10.   In order for an organization or person to be delegated an action (e.g. acceptance), the organization or person must exist and be capable of performing the action.
11.   Acceptance is an inherently governmental function and cannot be assigned to a contractor.
12.   Cost type contracts cannot be paid with a purchase card.
13.   Contracts must be issued in writing in a form readable by humans.
14.   A contract awarded as “firm fixed price” cannot have an “estimated” value.
15.   In order to have “not separately priced” items on an order, it is necessary to also have separately priced items.
16.   A grant is not a contract.
17.   There is no need to send a letter to the people awarded a contract informing them that the funds on the contract have been obligated on the contract.
18.   If you use one identifier for the shipping location, packages can only go to one place.  If you want packages to go to two places you need to identify both locations.
19.   When numbering things sequentially, do not use the same number twice.
20.   When numbering in a specific series, do not start with the last number.

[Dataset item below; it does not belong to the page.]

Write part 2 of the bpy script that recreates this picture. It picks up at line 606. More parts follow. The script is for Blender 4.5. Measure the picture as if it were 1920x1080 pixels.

21.   If the format for a numeric field (e.g. total value) allows for “up to” eleven digits, that does not require you to actually enter an eleven digit number.
22.   The contract price has to be part of the contract.
23.   Working for a field organization in the Defense Department does not mean that you are in the “Office” of the Secretary of the Army (or Navy, Air Force, or Defense).
24.   The concept of rounding applies to units and subunits.
25.   You cannot round the amount of funding available UP to the nearest dollar.
26.   You cannot award a contract for more money than the entire Department’s budget.
27.   In order for all deliveries to be complete on a contract, the first delivery must have occurred.
and finally –
28.   One cannot cite as authority for an action a statute that does not exist.

So I hope this list stimulates some thought and maybe a “look-up” to a reference in the Federal Acquisition Regulation to confirm a point or two. Thanks again for compiling this list of commonly found errors in contract data.